JobsOhio spokesman Matt Englehart told Crain's Cleveland Business that several large, high-impact prospects have already visited and vetted the property. County officials say roughly 300 acres are currently county-owned, and that developer options on surrounding parcels could bring the footprint to about 1,000 acres. Commissioners say they would like to have a specific end user identified within a year or two so that sewer, water, and road projects can move forward on a predictable schedule instead of on speculation.

State Funding and the Pitch to Manufacturers

The All Ohio Future Fund has already earmarked roughly $67.4 million to help make the site build-ready by expanding water capacity, improving wastewater service, and paying for engineering work, according to Construction Equipment Guide. Industry reporting has framed the money as part of a broader push to market the site to semiconductor, battery, life sciences, and aerospace manufacturers, the capital-intensive players that crave large tracts of land and serious utility muscle.

Construction Equipment Guide and other outlets note that the funding is designed to keep Lorain County in the hunt for those large, utility-heavy projects that might otherwise skip past a small township and head straight for bigger metros.

Why Neighbors Still Worry

For many residents, promises of clearer timelines and named tenants do not erase basic worries about traffic, light pollution, groundwater and the loss of working farms. Persistent rumors that the land could host a massive data center have only added to the anxiety.

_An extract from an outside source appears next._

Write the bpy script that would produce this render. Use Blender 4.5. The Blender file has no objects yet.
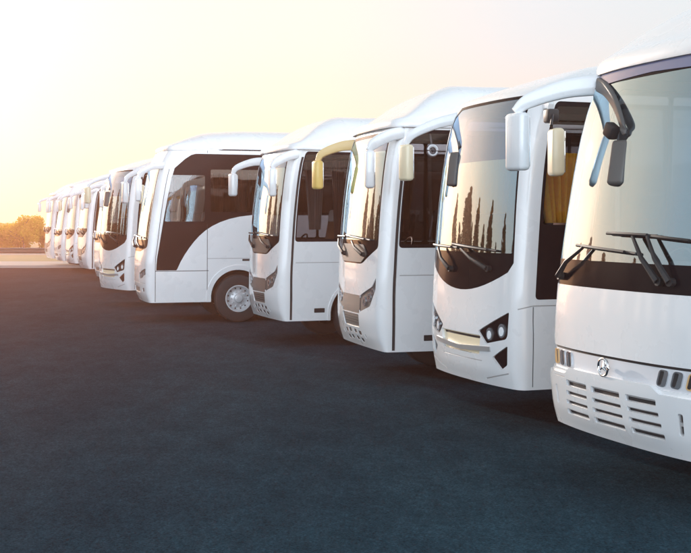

Commissioner Jeff Riddell told Crain's Cleveland Business that he would not support using the site as a data center. Even so, neighbors point to incentives and potential enterprise zone deals and question how much real leverage the township and residents would have once a deep-pocketed company is at the table. For many opponents, this is not a simple jobs versus no jobs debate. It is a fight over what kind of industry the county is courting and whether the tradeoffs, once the dust settles, will feel worth it on the ground.

What Happens Next

The trustees’ vote next Wednesday will decide whether the rezoning moves forward as proposed, is tweaked, or is rejected outright. Any future end user would then drive a multi-year infrastructure buildout.

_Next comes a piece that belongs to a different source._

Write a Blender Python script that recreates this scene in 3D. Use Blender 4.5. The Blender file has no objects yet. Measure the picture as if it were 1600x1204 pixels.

County officials have signaled they do not want the land sitting in limbo. They say that once a project is locked in and ground is broken, construction could take roughly two years, a timetable that helps explain their push for a named user sooner rather than later. Residents, meanwhile, are bracing for another packed meeting, with heated public comment and scrutiny from township officials regardless of how the vote shakes out.